The fishing quarter of Menton is one of the most picturesque on the whole Riviera, with its rues-escaliers, its vaulted houses, and the walls and escarpments of the old military fortification coming to light here and there. It is nothing like Martigues, in the Bouches-du-Rhône, really the most picturesque fishing-port in the world, nor is it a whit more interesting than the old Catalan quarter of Marseilles; but it is far more varied, with the life of those who conduct the petty affairs of the sea, than any other of the Mediterranean resorts.
Menton is something like Hyères, a place of villas quite as much as of hotels, though the latter are of that splendid order of things that spell modern comfort, but which are really most undesirable to live in for more than a few days at a time.
Not every one goes to the Riviera to live in a villa, but those who do cannot do better than to hunt one out at Menton. Menton is almost on the frontier of Italy and France, and that has an element of novelty in every-day happenings which would amuse an exceedingly dull person, and, if that were not enough, there is Monte Carlo itself, less than a dozen kilometres away.
When one thinks of it, a villa set on some rocky shelf on a wooded hillside overlooking the Mediterranean, with an orange-garden at the back,—as they all seem to have here at Menton,—is not so bad, and offers many advantages over hotel life, particularly as the cost need be no more. You may hire a villa for anything above a thousand francs a season, and it will be completely furnished. You will get, perhaps, five rooms and a cellar, which you fill with wood and wine to while away the long winter evenings, for they can be chill and drear, even here, from December to March.
Before you is a panorama extending from Cap Martin to Mortala-Bordighera, another palm-set haven on the Italian Riviera, which once was bare of the conventions of fashion, but which has now become as fashionable as Nice.

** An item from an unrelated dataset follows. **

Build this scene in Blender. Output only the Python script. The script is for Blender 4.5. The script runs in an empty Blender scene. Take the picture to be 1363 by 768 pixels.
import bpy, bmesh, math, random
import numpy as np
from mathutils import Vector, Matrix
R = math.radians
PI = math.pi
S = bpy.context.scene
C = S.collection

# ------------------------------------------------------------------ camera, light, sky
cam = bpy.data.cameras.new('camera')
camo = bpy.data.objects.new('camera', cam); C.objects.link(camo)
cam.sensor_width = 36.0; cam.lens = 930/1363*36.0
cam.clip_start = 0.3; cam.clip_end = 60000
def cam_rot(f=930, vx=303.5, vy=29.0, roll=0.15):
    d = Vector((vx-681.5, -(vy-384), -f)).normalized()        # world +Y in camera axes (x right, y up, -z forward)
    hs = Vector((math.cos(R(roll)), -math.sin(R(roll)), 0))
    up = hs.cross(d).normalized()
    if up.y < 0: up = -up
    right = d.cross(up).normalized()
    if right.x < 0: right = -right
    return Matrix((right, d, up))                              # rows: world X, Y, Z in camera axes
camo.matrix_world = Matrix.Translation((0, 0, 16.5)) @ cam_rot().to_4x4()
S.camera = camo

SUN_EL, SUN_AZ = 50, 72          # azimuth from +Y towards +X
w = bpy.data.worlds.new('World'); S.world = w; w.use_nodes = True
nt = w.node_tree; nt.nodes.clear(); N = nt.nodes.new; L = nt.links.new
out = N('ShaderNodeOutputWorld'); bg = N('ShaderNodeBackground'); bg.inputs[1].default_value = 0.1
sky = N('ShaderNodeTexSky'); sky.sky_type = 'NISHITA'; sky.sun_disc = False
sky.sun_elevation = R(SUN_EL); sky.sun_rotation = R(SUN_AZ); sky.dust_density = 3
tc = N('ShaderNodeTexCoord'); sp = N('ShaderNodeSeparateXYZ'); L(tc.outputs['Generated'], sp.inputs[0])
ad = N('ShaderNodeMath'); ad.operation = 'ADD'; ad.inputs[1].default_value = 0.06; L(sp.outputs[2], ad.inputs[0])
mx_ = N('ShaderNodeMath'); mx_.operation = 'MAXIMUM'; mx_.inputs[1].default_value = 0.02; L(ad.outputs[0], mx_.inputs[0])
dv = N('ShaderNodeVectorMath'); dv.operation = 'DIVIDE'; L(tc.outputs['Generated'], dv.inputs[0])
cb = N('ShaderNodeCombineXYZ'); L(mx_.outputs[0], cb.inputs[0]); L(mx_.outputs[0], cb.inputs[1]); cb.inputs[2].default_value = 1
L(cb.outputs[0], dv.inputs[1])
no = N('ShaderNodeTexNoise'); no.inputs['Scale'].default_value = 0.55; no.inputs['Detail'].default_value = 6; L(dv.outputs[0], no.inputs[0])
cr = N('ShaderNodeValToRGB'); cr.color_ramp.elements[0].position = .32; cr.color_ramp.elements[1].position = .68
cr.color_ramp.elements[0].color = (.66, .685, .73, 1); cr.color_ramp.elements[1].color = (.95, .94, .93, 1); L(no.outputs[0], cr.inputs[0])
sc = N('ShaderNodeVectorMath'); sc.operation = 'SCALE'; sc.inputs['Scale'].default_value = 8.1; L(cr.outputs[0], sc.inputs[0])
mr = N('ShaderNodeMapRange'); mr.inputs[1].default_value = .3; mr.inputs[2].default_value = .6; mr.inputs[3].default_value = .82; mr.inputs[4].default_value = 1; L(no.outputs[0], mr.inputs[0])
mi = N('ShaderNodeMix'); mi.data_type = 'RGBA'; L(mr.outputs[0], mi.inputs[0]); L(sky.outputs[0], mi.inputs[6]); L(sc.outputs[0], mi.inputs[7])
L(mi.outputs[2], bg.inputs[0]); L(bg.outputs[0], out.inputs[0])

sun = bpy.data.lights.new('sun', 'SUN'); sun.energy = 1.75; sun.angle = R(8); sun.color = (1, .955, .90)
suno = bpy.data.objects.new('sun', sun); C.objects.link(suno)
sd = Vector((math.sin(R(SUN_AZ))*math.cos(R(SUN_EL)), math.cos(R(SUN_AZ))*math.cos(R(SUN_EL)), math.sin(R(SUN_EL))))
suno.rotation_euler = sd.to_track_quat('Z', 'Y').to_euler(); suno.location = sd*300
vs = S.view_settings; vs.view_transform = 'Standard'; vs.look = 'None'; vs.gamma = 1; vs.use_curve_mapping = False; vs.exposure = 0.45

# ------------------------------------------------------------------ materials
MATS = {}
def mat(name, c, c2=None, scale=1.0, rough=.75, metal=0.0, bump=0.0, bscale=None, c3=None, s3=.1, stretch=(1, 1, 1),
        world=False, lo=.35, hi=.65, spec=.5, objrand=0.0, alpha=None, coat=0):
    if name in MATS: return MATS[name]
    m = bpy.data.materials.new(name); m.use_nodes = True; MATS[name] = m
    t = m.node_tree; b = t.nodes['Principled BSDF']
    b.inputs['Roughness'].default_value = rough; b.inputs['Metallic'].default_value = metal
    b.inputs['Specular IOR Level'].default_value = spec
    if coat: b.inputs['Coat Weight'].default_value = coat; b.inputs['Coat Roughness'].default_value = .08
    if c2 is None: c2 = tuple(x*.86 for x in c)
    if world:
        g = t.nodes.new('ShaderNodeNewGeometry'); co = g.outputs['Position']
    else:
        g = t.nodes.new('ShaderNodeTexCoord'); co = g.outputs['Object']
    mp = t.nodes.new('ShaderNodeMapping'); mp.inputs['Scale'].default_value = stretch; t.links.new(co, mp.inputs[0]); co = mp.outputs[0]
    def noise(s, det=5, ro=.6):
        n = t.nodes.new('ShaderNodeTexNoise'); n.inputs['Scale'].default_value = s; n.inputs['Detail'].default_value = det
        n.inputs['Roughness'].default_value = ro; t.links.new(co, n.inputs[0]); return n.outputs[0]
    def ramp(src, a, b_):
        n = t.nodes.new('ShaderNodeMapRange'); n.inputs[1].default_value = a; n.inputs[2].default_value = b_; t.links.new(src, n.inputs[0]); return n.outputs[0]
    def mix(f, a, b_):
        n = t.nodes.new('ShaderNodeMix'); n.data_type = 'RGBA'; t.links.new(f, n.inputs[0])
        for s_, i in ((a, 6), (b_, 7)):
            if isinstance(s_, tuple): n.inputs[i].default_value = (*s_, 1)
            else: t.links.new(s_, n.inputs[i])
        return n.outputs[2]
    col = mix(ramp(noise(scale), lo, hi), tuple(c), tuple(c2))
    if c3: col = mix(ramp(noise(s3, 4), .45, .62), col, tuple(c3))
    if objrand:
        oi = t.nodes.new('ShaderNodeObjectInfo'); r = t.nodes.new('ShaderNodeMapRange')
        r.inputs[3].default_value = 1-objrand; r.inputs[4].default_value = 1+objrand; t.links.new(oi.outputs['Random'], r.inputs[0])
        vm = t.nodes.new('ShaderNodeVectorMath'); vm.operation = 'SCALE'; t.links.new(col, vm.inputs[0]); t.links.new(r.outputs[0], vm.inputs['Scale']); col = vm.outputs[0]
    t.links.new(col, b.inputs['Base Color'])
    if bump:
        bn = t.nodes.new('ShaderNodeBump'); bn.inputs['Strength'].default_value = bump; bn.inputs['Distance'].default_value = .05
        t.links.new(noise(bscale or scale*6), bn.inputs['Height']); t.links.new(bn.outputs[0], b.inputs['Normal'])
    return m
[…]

You can hire a servant to preside over the pots and pans for the absurdly small sum of fifty francs a month, and she will cook, and shop, and fetch and carry all day long, and will keep other robbers from molesting you, if you will only wink at her making a little commission on her marketing.
She will work cheerfully and never grumble if you entertain a flock of unexpected tourist friends who have “just dropped in from the Italian Lakes, Switzerland, or Cairo,” and will dress neatly and picturesquely, and cook fish and chickens in a heavenly fashion.